#### MATERIAL PROVIDED
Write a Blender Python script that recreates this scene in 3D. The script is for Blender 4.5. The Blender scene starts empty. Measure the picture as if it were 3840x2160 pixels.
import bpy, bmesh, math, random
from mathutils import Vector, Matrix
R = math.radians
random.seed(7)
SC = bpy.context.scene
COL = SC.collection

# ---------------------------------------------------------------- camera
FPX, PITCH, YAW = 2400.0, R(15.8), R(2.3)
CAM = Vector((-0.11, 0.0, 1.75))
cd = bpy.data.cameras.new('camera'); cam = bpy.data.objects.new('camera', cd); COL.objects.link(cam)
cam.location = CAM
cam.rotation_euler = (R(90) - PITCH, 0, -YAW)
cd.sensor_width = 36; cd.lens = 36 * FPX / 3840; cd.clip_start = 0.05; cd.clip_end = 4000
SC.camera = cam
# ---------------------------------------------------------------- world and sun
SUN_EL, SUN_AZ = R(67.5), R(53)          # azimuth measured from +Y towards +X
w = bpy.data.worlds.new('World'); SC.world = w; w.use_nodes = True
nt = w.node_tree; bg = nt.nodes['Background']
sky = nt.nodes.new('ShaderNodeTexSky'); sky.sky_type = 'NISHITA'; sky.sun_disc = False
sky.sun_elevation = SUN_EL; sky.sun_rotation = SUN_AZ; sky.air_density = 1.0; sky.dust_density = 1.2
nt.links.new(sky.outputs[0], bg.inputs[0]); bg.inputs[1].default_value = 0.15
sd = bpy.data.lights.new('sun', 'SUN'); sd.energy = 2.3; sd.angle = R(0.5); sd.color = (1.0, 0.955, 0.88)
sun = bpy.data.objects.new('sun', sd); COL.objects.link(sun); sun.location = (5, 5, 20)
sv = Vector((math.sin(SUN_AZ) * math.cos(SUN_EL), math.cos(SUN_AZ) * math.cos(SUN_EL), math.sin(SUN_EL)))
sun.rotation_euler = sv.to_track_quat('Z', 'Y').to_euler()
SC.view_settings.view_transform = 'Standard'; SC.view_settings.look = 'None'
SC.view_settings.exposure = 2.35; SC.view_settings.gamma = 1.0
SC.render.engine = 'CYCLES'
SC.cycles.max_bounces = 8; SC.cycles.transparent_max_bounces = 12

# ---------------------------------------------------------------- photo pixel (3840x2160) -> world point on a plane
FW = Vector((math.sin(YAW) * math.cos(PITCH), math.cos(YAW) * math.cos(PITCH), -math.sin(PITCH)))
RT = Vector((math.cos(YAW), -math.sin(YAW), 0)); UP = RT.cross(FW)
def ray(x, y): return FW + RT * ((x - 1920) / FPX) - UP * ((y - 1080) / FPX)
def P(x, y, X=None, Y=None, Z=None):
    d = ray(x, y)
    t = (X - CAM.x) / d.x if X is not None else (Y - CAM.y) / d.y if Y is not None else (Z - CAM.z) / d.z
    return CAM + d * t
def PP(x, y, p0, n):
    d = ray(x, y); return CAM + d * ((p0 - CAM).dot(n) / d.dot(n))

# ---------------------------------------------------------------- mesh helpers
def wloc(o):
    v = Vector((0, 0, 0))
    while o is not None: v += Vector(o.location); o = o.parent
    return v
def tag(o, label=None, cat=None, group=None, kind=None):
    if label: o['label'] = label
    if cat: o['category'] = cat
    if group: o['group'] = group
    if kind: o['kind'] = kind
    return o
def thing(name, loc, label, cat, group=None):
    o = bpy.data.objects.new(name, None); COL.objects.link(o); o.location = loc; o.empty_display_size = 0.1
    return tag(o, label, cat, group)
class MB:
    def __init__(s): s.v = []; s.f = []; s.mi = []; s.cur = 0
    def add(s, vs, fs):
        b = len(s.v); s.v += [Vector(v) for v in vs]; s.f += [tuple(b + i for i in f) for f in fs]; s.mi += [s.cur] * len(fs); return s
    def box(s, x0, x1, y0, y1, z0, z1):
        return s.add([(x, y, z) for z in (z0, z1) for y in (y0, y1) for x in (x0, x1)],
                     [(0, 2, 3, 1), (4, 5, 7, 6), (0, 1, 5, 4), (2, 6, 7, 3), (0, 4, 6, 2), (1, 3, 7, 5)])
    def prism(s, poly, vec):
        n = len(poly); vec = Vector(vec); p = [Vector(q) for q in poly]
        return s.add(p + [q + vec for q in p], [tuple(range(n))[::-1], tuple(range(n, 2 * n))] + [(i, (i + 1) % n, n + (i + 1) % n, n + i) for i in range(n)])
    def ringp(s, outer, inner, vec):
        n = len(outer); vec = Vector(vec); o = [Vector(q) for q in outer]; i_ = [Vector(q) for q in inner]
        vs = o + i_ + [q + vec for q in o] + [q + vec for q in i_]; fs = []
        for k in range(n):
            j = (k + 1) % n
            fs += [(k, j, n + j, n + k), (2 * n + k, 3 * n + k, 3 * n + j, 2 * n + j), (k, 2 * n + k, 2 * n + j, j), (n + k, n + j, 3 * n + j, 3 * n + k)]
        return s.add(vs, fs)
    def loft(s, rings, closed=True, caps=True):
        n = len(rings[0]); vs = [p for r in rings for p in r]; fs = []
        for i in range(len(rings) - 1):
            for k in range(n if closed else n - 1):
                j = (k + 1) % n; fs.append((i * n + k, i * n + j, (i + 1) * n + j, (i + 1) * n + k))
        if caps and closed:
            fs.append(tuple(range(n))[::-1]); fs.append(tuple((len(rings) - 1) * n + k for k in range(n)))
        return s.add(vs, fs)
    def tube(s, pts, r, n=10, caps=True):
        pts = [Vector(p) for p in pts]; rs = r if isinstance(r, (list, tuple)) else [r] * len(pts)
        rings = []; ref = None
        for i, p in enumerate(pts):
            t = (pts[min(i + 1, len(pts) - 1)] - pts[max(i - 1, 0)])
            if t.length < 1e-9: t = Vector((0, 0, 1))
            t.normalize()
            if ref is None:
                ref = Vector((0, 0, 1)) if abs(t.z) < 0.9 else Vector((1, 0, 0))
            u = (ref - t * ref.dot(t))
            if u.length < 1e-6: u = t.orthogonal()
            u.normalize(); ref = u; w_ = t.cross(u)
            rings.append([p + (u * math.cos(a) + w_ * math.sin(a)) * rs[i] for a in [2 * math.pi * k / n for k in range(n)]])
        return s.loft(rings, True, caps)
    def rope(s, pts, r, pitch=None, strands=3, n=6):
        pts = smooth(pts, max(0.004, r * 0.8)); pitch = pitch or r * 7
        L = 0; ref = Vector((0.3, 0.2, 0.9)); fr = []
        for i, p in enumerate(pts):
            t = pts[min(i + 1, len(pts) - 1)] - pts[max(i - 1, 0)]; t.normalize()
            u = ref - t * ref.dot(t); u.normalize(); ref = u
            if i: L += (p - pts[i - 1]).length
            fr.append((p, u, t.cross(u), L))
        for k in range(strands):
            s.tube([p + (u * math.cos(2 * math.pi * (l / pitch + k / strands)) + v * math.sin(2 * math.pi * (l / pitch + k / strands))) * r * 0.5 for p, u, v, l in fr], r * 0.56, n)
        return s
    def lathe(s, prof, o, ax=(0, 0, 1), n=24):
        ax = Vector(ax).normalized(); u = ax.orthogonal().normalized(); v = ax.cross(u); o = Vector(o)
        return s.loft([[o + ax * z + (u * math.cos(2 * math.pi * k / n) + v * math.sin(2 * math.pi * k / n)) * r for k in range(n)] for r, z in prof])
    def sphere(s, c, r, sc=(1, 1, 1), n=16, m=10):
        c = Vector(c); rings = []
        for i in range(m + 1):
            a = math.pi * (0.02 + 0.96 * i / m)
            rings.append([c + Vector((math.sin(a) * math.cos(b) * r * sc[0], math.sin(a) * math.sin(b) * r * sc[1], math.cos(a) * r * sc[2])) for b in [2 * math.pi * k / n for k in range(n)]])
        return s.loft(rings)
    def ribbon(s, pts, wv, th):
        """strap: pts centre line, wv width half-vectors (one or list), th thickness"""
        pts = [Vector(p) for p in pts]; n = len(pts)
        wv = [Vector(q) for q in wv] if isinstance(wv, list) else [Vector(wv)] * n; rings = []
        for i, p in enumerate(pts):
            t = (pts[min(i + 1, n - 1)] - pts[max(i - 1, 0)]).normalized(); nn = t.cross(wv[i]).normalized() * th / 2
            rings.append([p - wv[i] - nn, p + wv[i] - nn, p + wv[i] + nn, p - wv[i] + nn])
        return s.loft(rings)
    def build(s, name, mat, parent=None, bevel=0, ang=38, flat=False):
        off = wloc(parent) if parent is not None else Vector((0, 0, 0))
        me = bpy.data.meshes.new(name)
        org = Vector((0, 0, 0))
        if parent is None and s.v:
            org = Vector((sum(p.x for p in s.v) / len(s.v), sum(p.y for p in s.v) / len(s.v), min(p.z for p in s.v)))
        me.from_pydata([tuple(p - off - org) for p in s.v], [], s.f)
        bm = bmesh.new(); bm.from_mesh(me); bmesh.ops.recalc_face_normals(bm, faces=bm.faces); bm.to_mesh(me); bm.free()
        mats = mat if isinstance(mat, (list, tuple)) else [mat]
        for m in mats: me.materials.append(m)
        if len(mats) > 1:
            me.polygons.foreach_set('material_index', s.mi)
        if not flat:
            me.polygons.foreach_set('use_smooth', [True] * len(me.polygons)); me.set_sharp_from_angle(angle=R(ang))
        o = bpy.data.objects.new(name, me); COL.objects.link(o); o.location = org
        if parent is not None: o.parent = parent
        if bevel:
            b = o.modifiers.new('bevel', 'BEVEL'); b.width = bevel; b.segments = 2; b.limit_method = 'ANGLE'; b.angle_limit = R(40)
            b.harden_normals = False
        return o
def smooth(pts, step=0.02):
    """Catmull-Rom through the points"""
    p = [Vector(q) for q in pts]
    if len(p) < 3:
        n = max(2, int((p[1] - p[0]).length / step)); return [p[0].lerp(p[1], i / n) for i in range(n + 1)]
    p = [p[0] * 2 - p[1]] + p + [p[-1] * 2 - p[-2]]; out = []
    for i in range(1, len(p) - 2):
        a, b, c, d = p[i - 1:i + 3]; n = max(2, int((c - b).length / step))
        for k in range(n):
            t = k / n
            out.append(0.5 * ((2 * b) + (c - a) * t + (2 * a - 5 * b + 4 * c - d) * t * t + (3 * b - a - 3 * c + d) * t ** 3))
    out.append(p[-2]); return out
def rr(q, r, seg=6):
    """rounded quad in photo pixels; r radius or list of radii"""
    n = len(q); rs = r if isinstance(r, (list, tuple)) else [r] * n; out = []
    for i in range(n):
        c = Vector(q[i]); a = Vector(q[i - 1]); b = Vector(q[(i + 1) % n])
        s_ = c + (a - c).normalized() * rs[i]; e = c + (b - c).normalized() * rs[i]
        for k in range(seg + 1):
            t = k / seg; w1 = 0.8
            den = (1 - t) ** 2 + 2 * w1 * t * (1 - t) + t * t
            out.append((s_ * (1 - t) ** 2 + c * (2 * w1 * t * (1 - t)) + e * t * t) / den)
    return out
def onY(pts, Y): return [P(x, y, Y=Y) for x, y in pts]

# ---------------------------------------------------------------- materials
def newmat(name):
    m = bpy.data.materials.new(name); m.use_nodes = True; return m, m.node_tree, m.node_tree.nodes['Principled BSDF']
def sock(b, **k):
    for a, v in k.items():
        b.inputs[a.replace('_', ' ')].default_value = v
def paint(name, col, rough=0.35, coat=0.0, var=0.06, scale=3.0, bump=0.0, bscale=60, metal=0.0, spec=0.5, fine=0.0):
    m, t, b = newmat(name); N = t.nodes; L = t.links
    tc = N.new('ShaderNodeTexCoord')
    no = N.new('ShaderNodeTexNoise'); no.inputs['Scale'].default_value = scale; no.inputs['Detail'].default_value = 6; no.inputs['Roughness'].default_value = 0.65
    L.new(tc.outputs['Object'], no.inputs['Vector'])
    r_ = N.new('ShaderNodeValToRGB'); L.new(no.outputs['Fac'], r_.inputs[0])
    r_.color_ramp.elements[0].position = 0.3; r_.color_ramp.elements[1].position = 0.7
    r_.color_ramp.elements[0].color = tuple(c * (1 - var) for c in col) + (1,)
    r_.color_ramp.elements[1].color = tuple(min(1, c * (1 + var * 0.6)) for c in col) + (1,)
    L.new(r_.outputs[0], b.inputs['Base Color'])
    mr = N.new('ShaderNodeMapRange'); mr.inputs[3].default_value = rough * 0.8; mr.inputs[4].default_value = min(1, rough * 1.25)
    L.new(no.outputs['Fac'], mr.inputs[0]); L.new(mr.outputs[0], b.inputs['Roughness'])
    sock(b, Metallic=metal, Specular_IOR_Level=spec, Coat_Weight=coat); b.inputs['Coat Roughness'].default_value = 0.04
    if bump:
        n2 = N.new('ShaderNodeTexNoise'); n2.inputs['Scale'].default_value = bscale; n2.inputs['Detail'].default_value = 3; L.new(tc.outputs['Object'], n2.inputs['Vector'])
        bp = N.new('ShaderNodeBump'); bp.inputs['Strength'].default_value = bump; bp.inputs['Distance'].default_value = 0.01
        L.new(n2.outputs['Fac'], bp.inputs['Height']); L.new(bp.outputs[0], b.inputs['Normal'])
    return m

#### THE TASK
Return exactly the opening lines of the listing above, ending with the line that has "COL = SC.collection".

#### FINAL ANSWER
Write a Blender Python script that recreates this scene in 3D. The script is for Blender 4.5. The Blender scene starts empty. Measure the picture as if it were 3840x2160 pixels.
import bpy, bmesh, math, random
from mathutils import Vector, Matrix
R = math.radians
random.seed(7)
SC = bpy.context.scene
COL = SC.collection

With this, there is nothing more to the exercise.